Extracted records
▼▼▼

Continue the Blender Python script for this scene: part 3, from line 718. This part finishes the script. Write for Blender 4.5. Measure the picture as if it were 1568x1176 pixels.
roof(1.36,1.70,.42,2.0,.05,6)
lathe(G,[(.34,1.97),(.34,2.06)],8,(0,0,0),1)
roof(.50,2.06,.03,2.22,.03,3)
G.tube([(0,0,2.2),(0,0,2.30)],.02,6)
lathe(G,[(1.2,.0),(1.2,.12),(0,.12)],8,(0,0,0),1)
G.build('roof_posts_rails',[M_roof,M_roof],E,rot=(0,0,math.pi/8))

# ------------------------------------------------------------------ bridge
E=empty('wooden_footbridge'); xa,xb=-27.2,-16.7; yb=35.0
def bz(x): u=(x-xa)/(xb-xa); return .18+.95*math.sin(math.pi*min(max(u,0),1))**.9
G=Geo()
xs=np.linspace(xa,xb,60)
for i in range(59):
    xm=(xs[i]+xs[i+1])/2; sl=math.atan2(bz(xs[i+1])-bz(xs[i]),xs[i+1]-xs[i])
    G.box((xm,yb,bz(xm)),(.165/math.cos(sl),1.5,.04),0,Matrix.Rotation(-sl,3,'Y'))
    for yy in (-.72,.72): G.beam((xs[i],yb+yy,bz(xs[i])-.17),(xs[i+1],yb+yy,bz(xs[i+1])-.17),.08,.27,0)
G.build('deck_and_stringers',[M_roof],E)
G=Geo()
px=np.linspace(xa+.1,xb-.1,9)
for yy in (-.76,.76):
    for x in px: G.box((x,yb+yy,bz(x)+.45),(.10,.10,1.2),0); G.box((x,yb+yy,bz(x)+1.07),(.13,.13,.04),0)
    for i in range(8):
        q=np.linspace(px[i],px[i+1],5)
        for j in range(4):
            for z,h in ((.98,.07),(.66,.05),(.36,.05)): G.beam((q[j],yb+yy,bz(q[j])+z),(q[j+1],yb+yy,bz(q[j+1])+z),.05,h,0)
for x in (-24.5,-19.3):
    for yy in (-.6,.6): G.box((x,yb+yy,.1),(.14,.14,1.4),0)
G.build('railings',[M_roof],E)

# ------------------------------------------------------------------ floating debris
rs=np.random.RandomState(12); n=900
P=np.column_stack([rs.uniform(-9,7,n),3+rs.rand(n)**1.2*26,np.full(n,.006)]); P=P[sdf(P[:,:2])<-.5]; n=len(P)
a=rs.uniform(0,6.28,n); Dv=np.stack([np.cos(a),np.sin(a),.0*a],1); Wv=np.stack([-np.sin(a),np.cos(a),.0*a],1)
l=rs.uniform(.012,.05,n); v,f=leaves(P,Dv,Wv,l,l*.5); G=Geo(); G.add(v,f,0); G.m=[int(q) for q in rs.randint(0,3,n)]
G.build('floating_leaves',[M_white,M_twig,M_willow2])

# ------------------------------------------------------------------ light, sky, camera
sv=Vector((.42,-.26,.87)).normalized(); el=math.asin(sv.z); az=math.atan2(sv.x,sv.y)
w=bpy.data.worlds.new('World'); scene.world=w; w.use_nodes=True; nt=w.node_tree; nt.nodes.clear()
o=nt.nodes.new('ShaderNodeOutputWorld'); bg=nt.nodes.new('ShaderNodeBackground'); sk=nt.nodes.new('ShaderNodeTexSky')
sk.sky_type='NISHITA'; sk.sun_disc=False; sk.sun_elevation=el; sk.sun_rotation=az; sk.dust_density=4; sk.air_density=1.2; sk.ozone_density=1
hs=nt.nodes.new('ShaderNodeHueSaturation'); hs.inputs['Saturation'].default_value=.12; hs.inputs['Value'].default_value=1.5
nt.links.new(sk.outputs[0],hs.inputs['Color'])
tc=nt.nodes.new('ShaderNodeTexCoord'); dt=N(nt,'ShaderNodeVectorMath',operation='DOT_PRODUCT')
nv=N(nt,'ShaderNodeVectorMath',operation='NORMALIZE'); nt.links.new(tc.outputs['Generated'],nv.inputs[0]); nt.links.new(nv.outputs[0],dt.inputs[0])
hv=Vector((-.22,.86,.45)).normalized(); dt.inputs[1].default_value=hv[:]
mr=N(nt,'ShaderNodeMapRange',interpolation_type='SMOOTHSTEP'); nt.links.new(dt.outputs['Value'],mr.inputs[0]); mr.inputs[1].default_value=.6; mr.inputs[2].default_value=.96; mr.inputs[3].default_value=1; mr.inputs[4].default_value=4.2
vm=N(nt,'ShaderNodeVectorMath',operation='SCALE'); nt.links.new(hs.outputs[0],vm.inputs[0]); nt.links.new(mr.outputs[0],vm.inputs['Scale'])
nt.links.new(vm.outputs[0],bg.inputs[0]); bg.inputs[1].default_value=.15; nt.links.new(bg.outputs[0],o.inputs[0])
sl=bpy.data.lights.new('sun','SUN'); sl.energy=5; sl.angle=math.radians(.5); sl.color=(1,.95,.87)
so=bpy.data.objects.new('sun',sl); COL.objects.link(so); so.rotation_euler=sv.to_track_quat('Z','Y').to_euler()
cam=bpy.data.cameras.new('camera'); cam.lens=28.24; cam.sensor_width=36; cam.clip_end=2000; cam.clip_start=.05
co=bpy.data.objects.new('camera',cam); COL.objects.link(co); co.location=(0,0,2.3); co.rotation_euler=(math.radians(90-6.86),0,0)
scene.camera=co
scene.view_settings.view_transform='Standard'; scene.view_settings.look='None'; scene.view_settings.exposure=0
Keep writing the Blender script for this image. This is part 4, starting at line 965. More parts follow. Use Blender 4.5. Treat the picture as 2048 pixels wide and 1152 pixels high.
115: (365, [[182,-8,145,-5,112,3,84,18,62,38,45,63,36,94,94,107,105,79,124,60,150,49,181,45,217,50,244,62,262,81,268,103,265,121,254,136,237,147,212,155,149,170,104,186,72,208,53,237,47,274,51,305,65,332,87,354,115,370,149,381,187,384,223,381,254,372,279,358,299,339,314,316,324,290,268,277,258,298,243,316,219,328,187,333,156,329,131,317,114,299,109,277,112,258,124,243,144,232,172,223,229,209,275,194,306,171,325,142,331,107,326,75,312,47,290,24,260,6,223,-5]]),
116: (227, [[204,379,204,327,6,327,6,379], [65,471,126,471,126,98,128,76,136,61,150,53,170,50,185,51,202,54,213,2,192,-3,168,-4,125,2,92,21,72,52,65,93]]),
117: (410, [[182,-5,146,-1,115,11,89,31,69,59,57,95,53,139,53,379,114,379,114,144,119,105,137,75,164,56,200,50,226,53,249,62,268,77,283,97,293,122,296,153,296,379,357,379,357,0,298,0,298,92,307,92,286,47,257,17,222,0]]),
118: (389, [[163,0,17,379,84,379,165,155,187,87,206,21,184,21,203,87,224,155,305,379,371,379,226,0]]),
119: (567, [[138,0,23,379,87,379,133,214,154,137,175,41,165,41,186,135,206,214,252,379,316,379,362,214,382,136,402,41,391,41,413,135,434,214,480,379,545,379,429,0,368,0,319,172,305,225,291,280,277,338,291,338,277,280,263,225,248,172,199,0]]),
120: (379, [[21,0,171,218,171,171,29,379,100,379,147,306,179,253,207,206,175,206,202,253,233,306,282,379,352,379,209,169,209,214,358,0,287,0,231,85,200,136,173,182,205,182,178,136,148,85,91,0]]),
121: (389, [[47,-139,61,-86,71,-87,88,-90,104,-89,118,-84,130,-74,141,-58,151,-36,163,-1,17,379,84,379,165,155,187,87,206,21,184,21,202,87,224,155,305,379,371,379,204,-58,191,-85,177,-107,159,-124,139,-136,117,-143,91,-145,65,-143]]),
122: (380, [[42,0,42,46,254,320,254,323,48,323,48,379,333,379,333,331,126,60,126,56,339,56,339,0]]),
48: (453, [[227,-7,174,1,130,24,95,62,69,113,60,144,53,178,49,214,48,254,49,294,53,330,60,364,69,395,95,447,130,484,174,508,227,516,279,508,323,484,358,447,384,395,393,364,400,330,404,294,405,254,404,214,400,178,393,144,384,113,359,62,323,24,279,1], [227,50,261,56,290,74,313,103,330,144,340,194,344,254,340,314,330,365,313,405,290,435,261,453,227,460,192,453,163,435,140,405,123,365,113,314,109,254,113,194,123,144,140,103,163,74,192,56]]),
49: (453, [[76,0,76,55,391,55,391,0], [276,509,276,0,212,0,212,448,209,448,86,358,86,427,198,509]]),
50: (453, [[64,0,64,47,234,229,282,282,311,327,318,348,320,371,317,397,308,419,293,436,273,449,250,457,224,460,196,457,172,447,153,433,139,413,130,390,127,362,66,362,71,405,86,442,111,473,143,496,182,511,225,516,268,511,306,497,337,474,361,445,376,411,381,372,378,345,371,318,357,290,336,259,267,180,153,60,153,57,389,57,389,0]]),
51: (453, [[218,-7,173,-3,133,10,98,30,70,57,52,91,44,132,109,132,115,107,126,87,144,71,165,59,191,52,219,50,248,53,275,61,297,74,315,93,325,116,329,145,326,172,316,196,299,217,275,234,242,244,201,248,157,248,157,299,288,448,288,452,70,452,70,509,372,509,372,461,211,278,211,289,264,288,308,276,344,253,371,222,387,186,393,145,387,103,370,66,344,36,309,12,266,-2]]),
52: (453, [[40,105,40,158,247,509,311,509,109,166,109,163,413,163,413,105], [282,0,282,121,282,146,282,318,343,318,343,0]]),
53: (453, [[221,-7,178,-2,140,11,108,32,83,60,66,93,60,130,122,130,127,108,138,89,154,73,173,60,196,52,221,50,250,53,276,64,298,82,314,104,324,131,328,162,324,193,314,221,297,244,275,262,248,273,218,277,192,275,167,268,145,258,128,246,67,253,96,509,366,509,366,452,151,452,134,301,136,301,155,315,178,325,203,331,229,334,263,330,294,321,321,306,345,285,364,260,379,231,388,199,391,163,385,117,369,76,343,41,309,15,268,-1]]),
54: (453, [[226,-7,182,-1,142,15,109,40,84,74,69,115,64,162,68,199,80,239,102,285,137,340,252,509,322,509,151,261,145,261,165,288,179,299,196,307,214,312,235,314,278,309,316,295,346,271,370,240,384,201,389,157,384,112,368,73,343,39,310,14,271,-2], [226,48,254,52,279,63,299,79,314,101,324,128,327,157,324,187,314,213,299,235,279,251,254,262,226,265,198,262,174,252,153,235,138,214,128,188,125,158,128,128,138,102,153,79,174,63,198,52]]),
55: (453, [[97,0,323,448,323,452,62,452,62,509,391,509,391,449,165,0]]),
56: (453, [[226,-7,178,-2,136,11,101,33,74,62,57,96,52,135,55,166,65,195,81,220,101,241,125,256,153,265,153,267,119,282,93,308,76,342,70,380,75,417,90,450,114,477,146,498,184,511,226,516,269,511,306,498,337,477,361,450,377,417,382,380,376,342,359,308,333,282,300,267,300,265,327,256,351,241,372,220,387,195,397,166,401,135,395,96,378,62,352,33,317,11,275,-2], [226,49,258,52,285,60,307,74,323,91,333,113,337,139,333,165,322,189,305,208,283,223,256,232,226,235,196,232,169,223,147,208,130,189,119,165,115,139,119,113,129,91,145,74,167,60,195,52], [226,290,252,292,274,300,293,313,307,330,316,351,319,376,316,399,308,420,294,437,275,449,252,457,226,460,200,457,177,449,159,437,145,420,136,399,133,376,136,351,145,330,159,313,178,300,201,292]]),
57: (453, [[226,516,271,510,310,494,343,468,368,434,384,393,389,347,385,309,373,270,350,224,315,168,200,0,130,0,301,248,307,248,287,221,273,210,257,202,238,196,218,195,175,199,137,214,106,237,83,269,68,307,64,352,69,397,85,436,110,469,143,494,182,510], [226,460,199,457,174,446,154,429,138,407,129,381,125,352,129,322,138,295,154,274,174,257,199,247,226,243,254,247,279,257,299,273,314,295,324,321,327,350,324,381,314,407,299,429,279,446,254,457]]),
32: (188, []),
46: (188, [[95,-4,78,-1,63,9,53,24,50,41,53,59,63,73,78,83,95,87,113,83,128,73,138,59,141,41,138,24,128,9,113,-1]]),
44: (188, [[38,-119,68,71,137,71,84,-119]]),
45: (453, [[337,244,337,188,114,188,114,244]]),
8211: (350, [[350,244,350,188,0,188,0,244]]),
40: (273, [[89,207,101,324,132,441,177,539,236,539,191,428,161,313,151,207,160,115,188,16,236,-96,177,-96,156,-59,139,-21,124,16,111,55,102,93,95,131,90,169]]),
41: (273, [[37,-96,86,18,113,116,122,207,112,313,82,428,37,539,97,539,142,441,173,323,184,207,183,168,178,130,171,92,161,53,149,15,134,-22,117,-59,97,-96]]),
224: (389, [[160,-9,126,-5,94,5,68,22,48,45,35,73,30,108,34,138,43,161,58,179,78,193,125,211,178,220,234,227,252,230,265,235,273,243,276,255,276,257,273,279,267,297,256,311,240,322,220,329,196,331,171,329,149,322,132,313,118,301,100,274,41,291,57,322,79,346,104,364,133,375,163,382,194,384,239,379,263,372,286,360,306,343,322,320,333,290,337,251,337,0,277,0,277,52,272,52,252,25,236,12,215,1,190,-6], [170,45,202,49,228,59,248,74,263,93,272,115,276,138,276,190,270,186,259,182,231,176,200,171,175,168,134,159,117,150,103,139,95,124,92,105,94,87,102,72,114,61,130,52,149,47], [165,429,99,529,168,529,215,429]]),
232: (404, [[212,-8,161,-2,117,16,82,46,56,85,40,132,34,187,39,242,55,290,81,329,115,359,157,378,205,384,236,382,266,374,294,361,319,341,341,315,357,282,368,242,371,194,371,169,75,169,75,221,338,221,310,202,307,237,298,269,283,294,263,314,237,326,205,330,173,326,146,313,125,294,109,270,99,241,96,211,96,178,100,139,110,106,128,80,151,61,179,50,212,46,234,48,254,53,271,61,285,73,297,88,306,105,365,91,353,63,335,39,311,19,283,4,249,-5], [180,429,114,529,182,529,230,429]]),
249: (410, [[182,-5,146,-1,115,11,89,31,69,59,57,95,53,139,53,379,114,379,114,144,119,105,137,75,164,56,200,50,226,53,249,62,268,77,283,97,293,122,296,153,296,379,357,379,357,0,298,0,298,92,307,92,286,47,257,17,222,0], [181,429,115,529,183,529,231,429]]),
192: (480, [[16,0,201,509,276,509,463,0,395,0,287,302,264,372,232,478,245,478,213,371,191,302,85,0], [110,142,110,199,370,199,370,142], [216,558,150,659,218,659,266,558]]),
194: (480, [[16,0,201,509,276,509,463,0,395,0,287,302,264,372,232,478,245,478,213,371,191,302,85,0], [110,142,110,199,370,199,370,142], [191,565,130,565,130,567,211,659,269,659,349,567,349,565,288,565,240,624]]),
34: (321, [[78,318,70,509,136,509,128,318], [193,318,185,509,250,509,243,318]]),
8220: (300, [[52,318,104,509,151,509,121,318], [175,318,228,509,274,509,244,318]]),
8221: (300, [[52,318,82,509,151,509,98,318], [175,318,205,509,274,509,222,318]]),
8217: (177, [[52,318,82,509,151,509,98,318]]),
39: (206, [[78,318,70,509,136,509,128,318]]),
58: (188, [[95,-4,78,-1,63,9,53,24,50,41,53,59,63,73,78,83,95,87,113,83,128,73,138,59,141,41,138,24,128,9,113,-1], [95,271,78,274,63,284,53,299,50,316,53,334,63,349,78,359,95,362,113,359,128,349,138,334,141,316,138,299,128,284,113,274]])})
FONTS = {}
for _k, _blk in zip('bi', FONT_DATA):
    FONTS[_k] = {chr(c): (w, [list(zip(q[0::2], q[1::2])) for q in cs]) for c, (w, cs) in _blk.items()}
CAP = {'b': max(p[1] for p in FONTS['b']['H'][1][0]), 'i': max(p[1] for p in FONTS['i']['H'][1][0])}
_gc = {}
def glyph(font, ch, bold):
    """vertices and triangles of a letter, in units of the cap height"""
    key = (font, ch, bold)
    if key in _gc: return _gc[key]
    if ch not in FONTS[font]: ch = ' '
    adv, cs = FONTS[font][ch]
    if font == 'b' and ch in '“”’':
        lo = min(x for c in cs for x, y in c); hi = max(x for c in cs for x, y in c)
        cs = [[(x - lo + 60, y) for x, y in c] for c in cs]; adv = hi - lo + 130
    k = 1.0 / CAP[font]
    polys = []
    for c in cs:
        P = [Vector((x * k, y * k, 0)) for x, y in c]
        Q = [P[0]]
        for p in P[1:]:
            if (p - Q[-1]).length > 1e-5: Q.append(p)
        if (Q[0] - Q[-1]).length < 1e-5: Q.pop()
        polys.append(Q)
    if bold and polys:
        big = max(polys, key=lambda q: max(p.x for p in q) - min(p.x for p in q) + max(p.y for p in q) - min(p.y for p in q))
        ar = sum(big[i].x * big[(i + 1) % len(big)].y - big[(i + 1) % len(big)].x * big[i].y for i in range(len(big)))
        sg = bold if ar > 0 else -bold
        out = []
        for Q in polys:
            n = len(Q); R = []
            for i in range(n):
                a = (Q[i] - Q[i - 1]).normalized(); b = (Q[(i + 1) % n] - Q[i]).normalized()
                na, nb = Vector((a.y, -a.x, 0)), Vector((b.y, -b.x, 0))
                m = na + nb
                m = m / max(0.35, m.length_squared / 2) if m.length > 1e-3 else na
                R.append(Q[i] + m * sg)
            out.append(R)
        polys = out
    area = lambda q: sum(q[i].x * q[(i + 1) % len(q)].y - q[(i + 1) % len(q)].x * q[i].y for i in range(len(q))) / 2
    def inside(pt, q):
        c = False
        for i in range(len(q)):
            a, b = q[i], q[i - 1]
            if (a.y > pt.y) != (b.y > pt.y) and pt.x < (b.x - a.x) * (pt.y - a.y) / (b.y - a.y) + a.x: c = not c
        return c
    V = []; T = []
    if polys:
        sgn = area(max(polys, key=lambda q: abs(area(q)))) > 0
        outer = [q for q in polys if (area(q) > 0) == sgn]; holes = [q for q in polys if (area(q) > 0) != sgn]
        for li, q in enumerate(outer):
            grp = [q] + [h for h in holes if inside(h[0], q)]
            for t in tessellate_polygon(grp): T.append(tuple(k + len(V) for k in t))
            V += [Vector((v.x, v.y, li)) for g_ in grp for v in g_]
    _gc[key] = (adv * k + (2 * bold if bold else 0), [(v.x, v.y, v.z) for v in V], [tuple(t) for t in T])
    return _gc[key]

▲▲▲

- Aim of the exercise
Reproduce word for word the lines of the records above, beginning at the first and ending with the line where "G.build('railings',[M_roof],E)" appears, and nothing past it.

- Response for this exercise
Continue the Blender Python script for this scene: part 3, from line 718. This part finishes the script. Write for Blender 4.5. Measure the picture as if it were 1568x1176 pixels.
roof(1.36,1.70,.42,2.0,.05,6)
lathe(G,[(.34,1.97),(.34,2.06)],8,(0,0,0),1)
roof(.50,2.06,.03,2.22,.03,3)
G.tube([(0,0,2.2),(0,0,2.30)],.02,6)
lathe(G,[(1.2,.0),(1.2,.12),(0,.12)],8,(0,0,0),1)
G.build('roof_posts_rails',[M_roof,M_roof],E,rot=(0,0,math.pi/8))

# ------------------------------------------------------------------ bridge
E=empty('wooden_footbridge'); xa,xb=-27.2,-16.7; yb=35.0
def bz(x): u=(x-xa)/(xb-xa); return .18+.95*math.sin(math.pi*min(max(u,0),1))**.9
G=Geo()
xs=np.linspace(xa,xb,60)
for i in range(59):
    xm=(xs[i]+xs[i+1])/2; sl=math.atan2(bz(xs[i+1])-bz(xs[i]),xs[i+1]-xs[i])
    G.box((xm,yb,bz(xm)),(.165/math.cos(sl),1.5,.04),0,Matrix.Rotation(-sl,3,'Y'))
    for yy in (-.72,.72): G.beam((xs[i],yb+yy,bz(xs[i])-.17),(xs[i+1],yb+yy,bz(xs[i+1])-.17),.08,.27,0)
G.build('deck_and_stringers',[M_roof],E)
G=Geo()
px=np.linspace(xa+.1,xb-.1,9)
for yy in (-.76,.76):
    for x in px: G.box((x,yb+yy,bz(x)+.45),(.10,.10,1.2),0); G.box((x,yb+yy,bz(x)+1.07),(.13,.13,.04),0)
    for i in range(8):
        q=np.linspace(px[i],px[i+1],5)
        for j in range(4):
            for z,h in ((.98,.07),(.66,.05),(.36,.05)): G.beam((q[j],yb+yy,bz(q[j])+z),(q[j+1],yb+yy,bz(q[j+1])+z),.05,h,0)
for x in (-24.5,-19.3):
    for yy in (-.6,.6): G.box((x,yb+yy,.1),(.14,.14,1.4),0)
G.build('railings',[M_roof],E)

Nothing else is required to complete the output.